By 1955, Charlie was back in Eastern Arkansas. During the day, he farmed 500 acres near Forrest City. By late night, he was fast becoming a prominent fixture on the Memphis jazz scene, where he’d play with a 5-piece jazz group in smoky nightclubs until the sun began to rise above the fields that needed tending.

Jazz fans may not be aware of it, but Charlie spent the next three and a half decades in various recording studios, dabbling in this style and that one, often achieving staggering success. But what others wanted him to record typically didn’t match Charlie’s own recording desires:

Charlie wanted to record a jazz album.

Not like the Miles Davis or Duke Ellington recordings that were among his favorites, but one that captured his own, genre-bending style.

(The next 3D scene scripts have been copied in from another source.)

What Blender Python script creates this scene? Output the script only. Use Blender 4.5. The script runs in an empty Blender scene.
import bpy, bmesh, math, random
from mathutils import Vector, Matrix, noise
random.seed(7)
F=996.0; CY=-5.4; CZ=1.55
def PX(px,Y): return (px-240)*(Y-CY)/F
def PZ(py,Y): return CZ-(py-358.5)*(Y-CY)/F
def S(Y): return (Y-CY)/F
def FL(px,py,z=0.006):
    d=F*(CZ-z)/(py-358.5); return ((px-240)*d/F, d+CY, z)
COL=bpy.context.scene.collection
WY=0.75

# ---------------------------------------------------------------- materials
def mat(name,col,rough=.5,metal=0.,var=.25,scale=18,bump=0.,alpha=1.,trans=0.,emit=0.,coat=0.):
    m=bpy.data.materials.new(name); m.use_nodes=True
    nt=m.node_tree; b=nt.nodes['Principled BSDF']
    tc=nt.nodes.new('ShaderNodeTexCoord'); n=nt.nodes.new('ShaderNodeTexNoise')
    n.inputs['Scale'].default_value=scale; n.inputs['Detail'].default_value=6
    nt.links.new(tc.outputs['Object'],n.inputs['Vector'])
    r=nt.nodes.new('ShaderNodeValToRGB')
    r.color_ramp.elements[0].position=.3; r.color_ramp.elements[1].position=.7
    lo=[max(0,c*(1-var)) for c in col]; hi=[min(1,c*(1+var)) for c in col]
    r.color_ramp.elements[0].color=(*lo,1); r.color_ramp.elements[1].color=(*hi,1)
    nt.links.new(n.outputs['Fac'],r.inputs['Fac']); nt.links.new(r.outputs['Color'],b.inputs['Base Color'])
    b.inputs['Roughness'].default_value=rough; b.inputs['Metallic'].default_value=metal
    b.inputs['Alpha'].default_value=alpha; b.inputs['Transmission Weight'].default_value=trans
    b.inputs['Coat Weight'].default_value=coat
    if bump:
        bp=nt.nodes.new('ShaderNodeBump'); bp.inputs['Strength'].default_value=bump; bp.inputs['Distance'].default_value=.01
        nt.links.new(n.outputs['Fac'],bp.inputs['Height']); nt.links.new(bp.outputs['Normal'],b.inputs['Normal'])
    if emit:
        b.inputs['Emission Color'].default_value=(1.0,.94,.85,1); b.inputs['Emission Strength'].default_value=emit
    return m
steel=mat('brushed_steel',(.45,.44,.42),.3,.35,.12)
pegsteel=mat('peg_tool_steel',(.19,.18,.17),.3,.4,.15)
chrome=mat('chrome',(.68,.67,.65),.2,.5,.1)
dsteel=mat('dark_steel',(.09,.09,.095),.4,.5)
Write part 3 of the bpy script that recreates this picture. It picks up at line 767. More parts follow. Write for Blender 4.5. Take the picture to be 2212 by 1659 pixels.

His life-long dream came true in 1992. For years, Charlie had sustained himself with countless hours of solo improvizations and weekly jam sessions with the best local jazz cats (folks like Fred Ford and Michael Toles)—all within the confines of his personal home studio. Then, the opportunity of a life time presented itself with a recording date at Phillips Recording Studio. Charlie would be given free rein.

What he did was allow his jazz soul to come up for air. Pictures and Paintings embodies the very essence of Charlie: pensive, haunting, sad, moody, joyful, yearning, and altogether brilliant. "This is a music of transformations," notes critic Peter Guralnick. "Every one of the songs is beautifully played, but fundamentally each depends upon almost naked expressions of emotion, combining joy and melancholy in an expressive setting that resonates with both triumph and pain."

It’s fitting that jazz cat Charlie’s final album gives us so much Charlie and so much jazz. Cool.